I've seen this question asked a lot and never seen any answers. I found a way to reduce the size of my on-site "uploads" folder by almost 30GB. Thats a lot of recovered file system storage especially if you perform regular backups of your file system.
Uploads are mentioned in the developer guide and it was enough to point me in the right direction however there wasn't enough information to complete the task.
Specifically what I was targeting here was "Email Attachments". Any time an email is sent from Sugar with an attachment, Sugar stores a copy of that file in the uploads directory but renames it to a GUID matching the ID of a note record. What?!?! Well if you think about it, it makes sense. Multiple copies of "MyDoc.pdf" with different content would be impossible for Sugar to identify which is the right "MyDoc.pdf". They used this mechanism to create a unique ID for all documents in the uploads directory. They just never gave us an easy way to delete or cull this info. It just grows and grows.....
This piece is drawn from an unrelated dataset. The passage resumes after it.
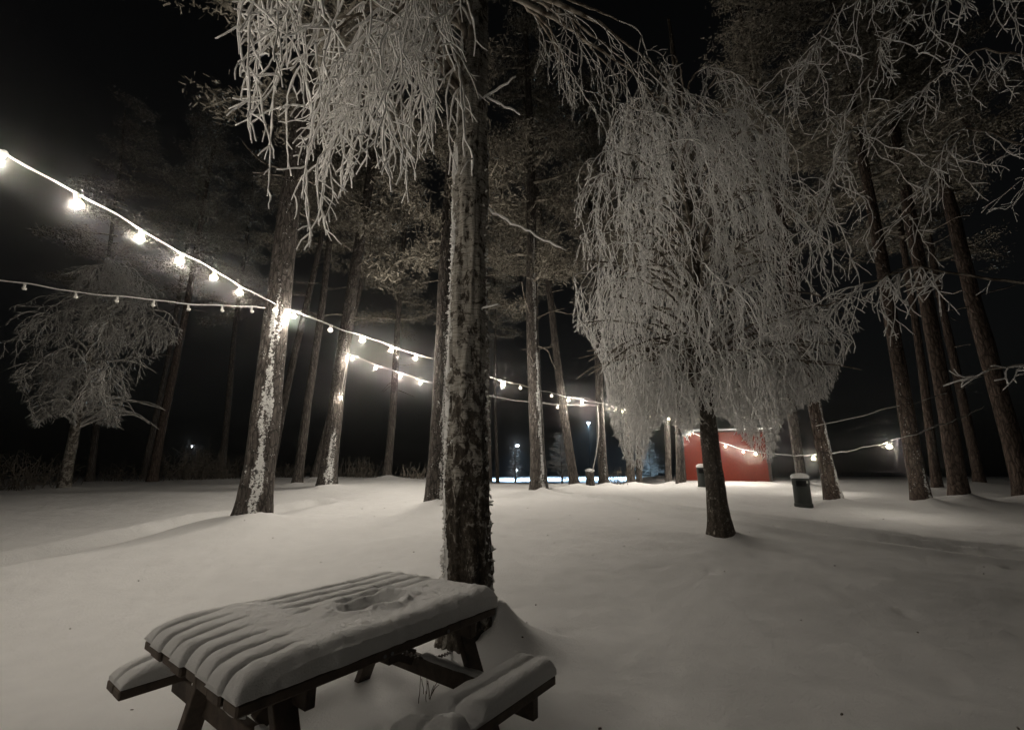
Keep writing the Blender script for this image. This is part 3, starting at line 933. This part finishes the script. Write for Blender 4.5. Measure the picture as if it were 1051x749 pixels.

This process was performed on CentOS 6 on an on-site installation but the process will basically be the same for any other on-site platforms. There is a query in the developer doc to locate email attachments but it is kind of flawed and just needs a little tweaking. Here is the query Sugar suggests:
SELECT filename, file_mime_type FROM notes
INNER JOIN emails ON notes.parent_type = 'Emails' AND notes.parent_id = emails.id
INNER JOIN emails_text ON emails.id = emails_text.email_id;
That will produce a TON of results. Some even duplicated. Slightly change this query's first line
and add another line at the bottom.
SELECT notes.id FROM notes
INNER JOIN emails ON notes.parent_type = 'Emails' AND notes.parent_id = emails.id
INNER JOIN emails_text ON emails.id = emails_text.email_id
WHERE notes.date_entered < '2019-09-01';
What I did here was added the note ID (to find the matching document GUIDs) and set a time frame. In
my case, I wanted to delete all email attachments over 3 months old. Export this list to CSV which
will give you one column with GUIDS. Then its a simple formula in Excel. In Column B:
="/path/to/upload/directory/" & A2 {basically the cell to the left of it}. Now drag that column down
the whole list, highlight Column B, copy and paste values. Now delete Column A and you now have a
listing of full path file names to be deleted. Copy this list to a text file on your Sugar server.
Now for CentOS, RHEL... Lets say I named the file "clearuploads.txt"
sudo xargs rm < clearuploads.txt
Thats it! This will remove the email attachments but leave the note in place. The note record will
still exist in Sugar and it will still have the attachment filename for reference however clicking the
hyperlink just presents a "javascript void(0)" dialog and nothing happens when you click it.